Cross-functional team

Being in a cross-functional team is core to the multiplicative impact of a Staff or Principal Product Manager. They still channel their efforts mostly to one product area, but with that they produce outcomes that impact multiple ones. I personally don’t subscribe to the notion that a Staff or Principal PM’s superpower is a particular ability to individually PM multiple product areas at once.

This is without detriment of mentoring other PMs (formally or informally) or otherwise contributing to the product management practice at the company.

Outsized impact

The Staff or Principal PM leads a product area that lends itself to this value multiplier effect. From experience, some particularly good candidate areas for this include:

  • foundations like authentication/authorization, design system, product analytics and experimentation;
  • ecosystem (integrations with complementary products popular among customers and/or Public API for those complementary products to integrate with);
  • cross-vertical capabilities, like payments / billing / invoicing;
  • taking the product to new avenues that are fundamentally different from current ones — e.g. a new business model (like a platform business), or building the first mobile app for a mature web-based product.

Unique skills / experience

The fact that the product area lends itself to an outsized impact isn’t enough—the PM needs to be individually set out for success in this particular product area.

Let’s start with skills / experience tied to the particular problem domain (or even solution domain). The best Staff / Principal PMs I’ve seen in action are deeply knowledgeable and/or experienced on the particular UX and/or Tech and/or Business contours of the product area they lead. On the “experienced” angle, it’s worth caveating around the pitfalls of hiring someone who’s done it before:

  • exposure to working in the problem/solution domain multiple times, at different types of company and even in different roles, is way more crucial than having done once the exact same thing they’re expected to pull off now;
  • with this experience, the PM shouldn’t be expected to bring all the answers, but rather to have seen enough to be able to ask the right questions.

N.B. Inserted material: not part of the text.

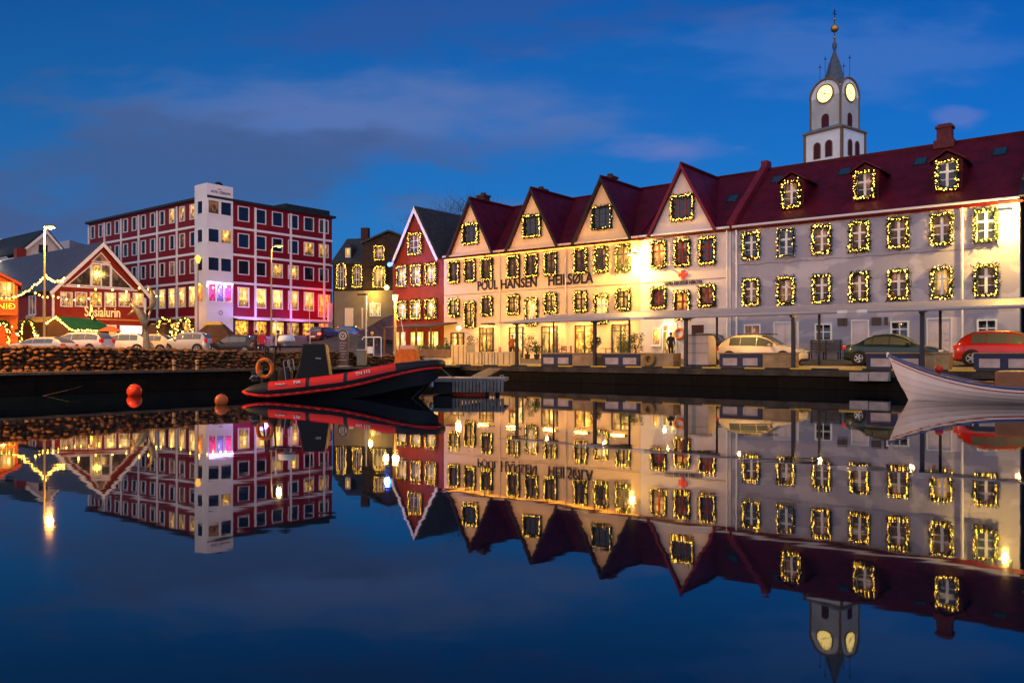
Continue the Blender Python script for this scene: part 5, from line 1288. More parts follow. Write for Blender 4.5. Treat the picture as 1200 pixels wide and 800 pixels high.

There are a few other more generic skills and traits that, albeit important for any PM, a Staff of Principal PM must excel at to succeed in a niche scope that impacts multiple other product areas.

Looking at product problems from multiple zoom levels

They’re able to bounce from trees to forest and back. Able to understand, abstract and connect the multiple disparate problem areas they’ll have an impact on.

Influencing

Because their work will often depend on, have an impact on, or need to be adopted by other product areas. Be ready for tough conversation on trying to influence others’ roadmaps!

Articulating and communicating value

Not only to unlock the kind of influencing we’ve just seen, but also because they can’t rely on stakeholders intuitively “seeing” the business value of what they do in the same they as when they look at a user-facing feature’s mockup.

Planning

Not Gantt and deadlines, but what’s the sequence of events that need to happen, in and around one’s product area, for one’s contributions to be adopted. They need to be excellent iterators, so the adoption of their team’s efforts can happen progressively — instead of being dependent on everyone being ready to switch on an exact Flag Day.

via GIPHY

Wrap up: the Principal Product Manager archetype

My understanding is that the most successful Staff or Principal PMs I’ve seen in action throughout multiple companies:

  1. had an outsized positive impact to multiple product areas and/or the Product function;
  2. by applying one’s unique experience and skills;
  3. in a cross-functional team dedicated to one product area.

I’m still traveling this path myself, so time will tell whether this view holds water and how it evolves.


This post represents my individual professional opinion on this subject, not that of any company I work (or have worked) at/for on this subject area.

The title is a pun on a (I think) famous quote:

Those are my principles, and if you don’t like them… well, I have others.